● **GIVEN REQUEST**
Leaving the pictures out, print the lines from the first line of the listing through the line containing "part('lens', gad, lambda", exactly as they read, and no others.

• • • • • • •

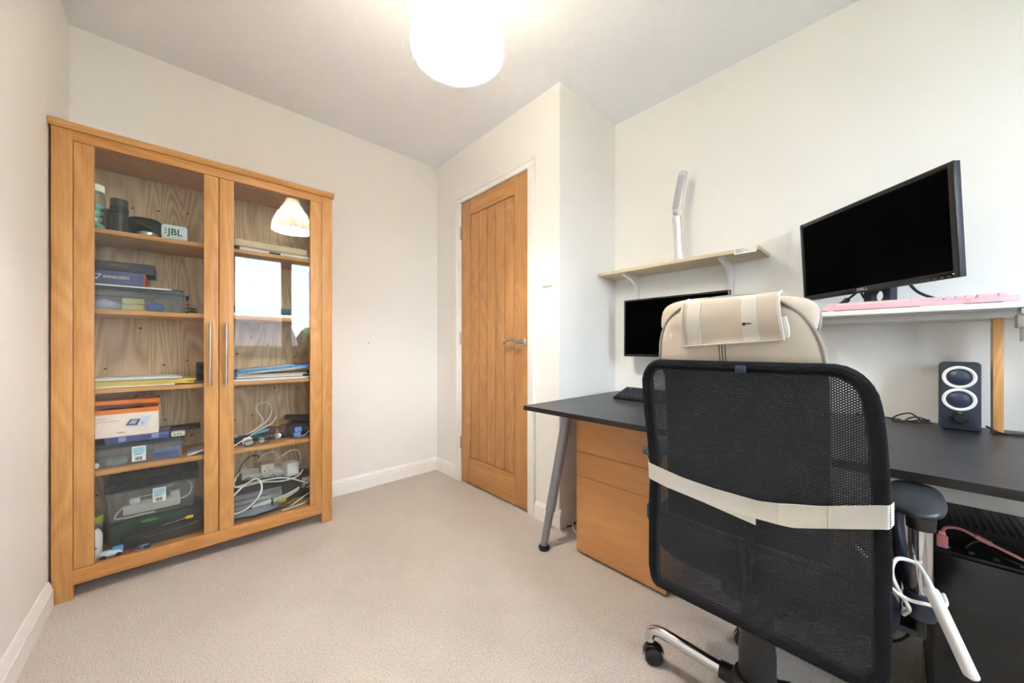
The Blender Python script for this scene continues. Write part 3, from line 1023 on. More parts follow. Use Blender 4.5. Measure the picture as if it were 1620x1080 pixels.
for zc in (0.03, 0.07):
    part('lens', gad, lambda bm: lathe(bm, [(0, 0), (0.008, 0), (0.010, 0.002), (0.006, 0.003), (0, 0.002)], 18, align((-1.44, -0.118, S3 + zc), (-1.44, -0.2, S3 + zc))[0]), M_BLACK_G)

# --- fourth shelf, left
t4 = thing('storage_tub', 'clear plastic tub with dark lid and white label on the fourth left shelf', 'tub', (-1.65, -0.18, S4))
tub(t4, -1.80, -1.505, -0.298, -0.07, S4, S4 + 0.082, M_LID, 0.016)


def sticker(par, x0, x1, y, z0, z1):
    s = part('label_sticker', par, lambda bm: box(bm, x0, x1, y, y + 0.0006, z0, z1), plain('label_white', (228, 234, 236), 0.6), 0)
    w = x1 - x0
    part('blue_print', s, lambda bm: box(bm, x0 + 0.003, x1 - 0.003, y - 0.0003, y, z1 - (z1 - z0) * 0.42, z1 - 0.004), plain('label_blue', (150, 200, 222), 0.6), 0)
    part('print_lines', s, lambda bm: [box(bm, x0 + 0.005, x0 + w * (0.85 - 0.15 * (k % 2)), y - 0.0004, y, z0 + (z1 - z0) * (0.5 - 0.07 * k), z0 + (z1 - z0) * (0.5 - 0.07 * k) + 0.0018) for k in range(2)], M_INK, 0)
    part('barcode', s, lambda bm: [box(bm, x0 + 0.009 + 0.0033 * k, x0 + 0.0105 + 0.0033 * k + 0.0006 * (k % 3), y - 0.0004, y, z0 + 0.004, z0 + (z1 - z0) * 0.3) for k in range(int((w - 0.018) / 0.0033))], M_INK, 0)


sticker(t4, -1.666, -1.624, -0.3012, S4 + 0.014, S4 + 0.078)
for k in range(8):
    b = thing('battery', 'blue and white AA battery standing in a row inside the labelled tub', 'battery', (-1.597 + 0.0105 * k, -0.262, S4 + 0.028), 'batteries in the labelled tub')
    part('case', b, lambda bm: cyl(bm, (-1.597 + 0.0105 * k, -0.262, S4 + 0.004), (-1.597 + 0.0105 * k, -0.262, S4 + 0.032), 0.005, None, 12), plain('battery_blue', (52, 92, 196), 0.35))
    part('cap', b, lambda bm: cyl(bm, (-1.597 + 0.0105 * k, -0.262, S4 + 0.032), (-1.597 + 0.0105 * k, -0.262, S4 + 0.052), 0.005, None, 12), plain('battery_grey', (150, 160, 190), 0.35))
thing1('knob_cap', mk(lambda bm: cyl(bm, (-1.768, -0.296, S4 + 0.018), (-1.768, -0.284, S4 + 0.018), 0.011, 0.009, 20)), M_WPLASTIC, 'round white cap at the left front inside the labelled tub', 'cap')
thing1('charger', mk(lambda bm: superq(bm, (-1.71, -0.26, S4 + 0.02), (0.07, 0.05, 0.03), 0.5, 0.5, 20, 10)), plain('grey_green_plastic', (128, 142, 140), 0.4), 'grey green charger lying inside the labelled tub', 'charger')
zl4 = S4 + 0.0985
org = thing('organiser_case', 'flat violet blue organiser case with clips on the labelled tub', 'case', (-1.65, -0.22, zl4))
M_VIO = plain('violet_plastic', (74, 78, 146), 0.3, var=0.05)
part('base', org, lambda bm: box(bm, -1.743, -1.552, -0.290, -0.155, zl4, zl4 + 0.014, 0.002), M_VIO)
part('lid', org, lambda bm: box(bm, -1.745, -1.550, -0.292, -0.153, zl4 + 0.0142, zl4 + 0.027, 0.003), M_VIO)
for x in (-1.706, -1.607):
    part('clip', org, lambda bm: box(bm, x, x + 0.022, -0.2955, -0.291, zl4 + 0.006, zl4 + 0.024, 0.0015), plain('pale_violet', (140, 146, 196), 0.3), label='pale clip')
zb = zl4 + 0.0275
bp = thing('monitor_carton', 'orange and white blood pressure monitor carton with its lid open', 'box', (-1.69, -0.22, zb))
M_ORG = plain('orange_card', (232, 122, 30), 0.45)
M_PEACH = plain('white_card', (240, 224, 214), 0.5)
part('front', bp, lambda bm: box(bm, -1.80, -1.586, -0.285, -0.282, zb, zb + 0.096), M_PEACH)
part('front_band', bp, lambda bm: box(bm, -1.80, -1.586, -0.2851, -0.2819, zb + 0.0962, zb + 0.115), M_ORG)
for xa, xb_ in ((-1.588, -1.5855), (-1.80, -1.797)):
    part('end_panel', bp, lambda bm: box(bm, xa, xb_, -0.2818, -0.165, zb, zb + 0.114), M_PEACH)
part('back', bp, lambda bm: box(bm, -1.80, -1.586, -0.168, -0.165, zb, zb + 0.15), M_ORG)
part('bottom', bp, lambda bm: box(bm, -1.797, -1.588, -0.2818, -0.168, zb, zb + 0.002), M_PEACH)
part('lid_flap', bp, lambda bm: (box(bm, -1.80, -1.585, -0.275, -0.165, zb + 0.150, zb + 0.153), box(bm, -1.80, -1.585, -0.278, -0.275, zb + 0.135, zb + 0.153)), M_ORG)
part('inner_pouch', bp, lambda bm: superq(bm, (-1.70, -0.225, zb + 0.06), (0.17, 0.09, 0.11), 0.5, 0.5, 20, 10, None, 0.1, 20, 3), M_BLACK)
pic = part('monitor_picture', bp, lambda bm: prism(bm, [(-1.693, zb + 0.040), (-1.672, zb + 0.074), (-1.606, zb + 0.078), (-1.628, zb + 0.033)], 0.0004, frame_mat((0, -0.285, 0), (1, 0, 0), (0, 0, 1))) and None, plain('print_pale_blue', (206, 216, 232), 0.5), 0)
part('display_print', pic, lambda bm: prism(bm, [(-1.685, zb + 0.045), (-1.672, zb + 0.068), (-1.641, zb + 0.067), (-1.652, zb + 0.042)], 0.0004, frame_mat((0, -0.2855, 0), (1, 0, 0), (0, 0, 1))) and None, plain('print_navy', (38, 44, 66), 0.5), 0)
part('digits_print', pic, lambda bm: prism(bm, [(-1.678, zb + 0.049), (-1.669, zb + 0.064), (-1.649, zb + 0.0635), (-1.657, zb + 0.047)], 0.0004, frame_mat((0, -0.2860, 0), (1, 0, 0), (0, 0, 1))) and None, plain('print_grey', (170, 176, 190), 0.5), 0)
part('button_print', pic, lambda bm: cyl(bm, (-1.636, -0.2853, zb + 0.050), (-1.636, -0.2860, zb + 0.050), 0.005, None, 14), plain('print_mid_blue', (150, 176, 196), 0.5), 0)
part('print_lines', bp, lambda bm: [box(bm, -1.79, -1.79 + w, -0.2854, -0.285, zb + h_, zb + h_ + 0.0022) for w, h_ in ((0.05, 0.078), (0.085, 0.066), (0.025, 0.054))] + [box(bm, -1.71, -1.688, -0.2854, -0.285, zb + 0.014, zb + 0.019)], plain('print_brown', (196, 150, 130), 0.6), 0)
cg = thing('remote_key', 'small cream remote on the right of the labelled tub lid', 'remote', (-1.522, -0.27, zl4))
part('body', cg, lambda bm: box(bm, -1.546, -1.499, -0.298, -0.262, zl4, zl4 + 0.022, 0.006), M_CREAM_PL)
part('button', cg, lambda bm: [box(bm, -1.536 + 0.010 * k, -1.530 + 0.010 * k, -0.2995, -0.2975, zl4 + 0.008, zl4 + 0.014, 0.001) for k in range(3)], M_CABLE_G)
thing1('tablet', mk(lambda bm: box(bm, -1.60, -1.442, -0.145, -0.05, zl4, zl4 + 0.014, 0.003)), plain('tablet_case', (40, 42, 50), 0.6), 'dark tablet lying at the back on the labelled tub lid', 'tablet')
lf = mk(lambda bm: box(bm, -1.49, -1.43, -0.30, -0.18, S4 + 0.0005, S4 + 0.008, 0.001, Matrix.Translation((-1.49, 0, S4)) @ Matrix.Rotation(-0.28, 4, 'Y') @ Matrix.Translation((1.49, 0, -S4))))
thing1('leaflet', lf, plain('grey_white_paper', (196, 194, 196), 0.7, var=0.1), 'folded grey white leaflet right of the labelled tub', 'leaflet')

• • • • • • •

● **EXERCISE RESPONSE**
The Blender Python script for this scene continues. Write part 3, from line 1023 on. More parts follow. Use Blender 4.5. Measure the picture as if it were 1620x1080 pixels.
for zc in (0.03, 0.07):
    part('lens', gad, lambda bm: lathe(bm, [(0, 0), (0.008, 0), (0.010, 0.002), (0.006, 0.003), (0, 0.002)], 18, align((-1.44, -0.118, S3 + zc), (-1.44, -0.2, S3 + zc))[0]), M_BLACK_G)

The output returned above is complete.